## Start Given entries

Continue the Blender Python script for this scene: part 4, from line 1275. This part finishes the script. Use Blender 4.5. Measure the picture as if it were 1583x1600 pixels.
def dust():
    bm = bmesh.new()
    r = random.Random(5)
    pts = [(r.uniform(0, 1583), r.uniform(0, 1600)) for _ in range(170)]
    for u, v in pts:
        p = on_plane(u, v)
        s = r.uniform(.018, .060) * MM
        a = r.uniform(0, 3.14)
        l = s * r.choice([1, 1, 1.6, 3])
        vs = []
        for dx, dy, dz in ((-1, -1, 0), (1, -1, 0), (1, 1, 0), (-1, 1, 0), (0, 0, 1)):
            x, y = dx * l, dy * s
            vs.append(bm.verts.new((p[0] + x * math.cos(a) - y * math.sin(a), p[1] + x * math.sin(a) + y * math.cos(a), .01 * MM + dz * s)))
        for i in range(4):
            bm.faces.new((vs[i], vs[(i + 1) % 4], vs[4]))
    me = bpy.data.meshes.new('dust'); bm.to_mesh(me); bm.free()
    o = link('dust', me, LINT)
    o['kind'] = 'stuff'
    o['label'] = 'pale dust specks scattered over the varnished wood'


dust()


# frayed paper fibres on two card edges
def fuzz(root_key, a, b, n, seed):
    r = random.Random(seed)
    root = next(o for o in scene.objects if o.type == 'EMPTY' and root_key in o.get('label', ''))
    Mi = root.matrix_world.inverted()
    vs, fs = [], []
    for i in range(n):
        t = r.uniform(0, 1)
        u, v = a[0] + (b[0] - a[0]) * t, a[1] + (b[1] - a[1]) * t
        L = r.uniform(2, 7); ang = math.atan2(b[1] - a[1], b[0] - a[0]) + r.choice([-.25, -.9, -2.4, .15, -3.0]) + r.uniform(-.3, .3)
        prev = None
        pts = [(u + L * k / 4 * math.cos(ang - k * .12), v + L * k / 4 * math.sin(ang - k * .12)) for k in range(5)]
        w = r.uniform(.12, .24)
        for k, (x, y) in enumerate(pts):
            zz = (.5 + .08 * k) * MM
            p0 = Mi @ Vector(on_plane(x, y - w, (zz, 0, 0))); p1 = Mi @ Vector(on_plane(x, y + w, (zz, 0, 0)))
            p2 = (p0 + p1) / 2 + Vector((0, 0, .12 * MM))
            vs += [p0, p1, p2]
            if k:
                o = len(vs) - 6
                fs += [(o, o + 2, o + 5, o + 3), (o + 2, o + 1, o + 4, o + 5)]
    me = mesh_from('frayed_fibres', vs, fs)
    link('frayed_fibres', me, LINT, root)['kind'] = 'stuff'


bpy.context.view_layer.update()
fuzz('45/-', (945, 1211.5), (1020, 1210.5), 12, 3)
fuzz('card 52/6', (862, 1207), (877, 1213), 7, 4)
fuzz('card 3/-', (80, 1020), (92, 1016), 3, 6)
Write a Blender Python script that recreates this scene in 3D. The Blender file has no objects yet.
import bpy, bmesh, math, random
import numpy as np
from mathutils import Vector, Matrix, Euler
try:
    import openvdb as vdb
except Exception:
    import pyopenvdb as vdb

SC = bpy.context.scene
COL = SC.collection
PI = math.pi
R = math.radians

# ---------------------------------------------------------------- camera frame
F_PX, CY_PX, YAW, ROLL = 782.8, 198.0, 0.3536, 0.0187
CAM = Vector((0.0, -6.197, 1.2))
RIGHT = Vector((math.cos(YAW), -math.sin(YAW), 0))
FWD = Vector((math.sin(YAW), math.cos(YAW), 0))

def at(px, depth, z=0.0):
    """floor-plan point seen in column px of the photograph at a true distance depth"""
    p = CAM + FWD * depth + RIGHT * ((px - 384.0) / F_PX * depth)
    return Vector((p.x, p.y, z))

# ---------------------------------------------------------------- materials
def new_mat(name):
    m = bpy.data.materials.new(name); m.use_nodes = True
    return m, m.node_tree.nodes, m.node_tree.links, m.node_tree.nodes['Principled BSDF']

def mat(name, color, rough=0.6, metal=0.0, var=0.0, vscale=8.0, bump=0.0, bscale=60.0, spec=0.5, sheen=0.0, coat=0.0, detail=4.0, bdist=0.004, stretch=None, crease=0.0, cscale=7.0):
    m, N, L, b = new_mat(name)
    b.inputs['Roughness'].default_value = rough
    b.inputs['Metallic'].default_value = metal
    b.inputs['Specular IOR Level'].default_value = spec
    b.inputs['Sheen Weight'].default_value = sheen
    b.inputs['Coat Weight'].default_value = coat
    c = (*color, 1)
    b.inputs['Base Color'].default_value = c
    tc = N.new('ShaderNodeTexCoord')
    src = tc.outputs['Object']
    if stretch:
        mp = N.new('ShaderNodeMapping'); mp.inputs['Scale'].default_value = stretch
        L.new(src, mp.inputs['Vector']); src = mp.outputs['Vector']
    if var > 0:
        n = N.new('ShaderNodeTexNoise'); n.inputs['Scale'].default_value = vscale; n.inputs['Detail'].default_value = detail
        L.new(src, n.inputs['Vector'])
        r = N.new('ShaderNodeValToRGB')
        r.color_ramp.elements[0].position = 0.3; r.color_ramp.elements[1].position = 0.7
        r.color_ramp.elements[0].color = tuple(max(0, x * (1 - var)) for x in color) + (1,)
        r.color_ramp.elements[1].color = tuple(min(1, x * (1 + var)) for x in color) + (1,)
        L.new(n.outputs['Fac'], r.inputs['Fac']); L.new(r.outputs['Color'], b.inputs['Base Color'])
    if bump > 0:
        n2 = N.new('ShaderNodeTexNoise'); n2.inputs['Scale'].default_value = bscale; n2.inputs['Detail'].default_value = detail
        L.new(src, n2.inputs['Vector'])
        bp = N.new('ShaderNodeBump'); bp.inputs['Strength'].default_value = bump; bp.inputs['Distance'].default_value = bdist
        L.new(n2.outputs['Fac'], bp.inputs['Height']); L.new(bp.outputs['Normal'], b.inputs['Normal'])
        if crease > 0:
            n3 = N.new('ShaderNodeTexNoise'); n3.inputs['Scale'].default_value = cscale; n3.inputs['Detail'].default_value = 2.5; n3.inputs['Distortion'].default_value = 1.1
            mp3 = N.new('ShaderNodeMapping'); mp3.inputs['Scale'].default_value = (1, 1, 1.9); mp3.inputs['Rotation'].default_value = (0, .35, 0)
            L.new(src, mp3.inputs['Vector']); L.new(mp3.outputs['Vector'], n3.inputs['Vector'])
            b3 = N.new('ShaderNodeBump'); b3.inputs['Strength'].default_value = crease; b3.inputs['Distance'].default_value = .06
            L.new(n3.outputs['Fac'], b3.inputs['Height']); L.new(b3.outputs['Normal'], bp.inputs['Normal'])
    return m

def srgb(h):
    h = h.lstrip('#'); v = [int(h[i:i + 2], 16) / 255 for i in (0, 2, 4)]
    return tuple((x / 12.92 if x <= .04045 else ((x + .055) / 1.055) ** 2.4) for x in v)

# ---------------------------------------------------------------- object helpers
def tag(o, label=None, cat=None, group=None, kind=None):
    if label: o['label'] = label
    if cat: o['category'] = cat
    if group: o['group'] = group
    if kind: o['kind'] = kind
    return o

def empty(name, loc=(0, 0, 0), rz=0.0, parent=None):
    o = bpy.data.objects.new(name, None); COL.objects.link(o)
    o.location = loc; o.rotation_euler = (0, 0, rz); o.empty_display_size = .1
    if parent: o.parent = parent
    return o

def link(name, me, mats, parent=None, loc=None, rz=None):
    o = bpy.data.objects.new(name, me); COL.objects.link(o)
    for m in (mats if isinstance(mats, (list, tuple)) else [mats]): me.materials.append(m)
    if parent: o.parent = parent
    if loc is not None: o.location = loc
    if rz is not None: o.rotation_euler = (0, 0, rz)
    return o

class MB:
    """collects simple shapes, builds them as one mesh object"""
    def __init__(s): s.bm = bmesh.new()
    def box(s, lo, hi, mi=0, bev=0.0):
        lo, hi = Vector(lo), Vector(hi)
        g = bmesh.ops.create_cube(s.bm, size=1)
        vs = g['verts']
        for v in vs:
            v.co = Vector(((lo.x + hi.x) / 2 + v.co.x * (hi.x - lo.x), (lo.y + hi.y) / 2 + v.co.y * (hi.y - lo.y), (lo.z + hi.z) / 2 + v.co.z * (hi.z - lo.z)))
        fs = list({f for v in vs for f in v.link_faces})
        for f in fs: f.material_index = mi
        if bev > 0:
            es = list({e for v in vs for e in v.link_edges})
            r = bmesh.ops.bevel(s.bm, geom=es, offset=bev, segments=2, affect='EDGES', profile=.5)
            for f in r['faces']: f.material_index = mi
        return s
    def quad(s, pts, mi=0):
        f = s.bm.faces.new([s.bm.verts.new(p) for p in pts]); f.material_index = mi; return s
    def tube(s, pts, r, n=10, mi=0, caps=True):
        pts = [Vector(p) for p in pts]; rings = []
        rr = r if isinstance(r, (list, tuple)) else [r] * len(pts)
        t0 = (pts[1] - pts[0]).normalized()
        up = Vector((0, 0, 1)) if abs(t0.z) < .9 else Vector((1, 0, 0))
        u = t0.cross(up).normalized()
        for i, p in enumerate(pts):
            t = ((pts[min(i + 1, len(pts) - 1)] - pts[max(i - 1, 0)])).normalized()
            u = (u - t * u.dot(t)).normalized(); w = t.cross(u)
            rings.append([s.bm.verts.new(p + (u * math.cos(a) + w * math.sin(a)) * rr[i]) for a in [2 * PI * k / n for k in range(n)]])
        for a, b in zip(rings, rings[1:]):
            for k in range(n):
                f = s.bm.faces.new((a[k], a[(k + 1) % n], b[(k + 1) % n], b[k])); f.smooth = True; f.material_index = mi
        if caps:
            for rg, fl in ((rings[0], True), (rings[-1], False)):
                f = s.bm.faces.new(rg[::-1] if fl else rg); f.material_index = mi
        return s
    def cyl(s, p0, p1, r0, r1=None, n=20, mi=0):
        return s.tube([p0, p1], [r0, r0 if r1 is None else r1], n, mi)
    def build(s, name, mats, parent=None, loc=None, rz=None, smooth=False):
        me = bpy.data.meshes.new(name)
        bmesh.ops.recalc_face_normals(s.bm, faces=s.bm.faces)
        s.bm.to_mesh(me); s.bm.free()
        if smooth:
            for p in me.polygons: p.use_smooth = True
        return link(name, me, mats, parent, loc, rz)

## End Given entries

Set exercise
Begin at the line that has "Write a Blender" in the entries above; stop after the line that has "m.node_tree.links, m.node_tree.nodes['Principled BSDF']". Transcribe exactly those lines and no others.

Solution
Write a Blender Python script that recreates this scene in 3D. The Blender file has no objects yet.
import bpy, bmesh, math, random
import numpy as np
from mathutils import Vector, Matrix, Euler
try:
    import openvdb as vdb
except Exception:
    import pyopenvdb as vdb

SC = bpy.context.scene
COL = SC.collection
PI = math.pi
R = math.radians

# ---------------------------------------------------------------- camera frame
F_PX, CY_PX, YAW, ROLL = 782.8, 198.0, 0.3536, 0.0187
CAM = Vector((0.0, -6.197, 1.2))
RIGHT = Vector((math.cos(YAW), -math.sin(YAW), 0))
FWD = Vector((math.sin(YAW), math.cos(YAW), 0))

def at(px, depth, z=0.0):
    """floor-plan point seen in column px of the photograph at a true distance depth"""
    p = CAM + FWD * depth + RIGHT * ((px - 384.0) / F_PX * depth)
    return Vector((p.x, p.y, z))

# ---------------------------------------------------------------- materials
def new_mat(name):
    m = bpy.data.materials.new(name); m.use_nodes = True
    return m, m.node_tree.nodes, m.node_tree.links, m.node_tree.nodes['Principled BSDF']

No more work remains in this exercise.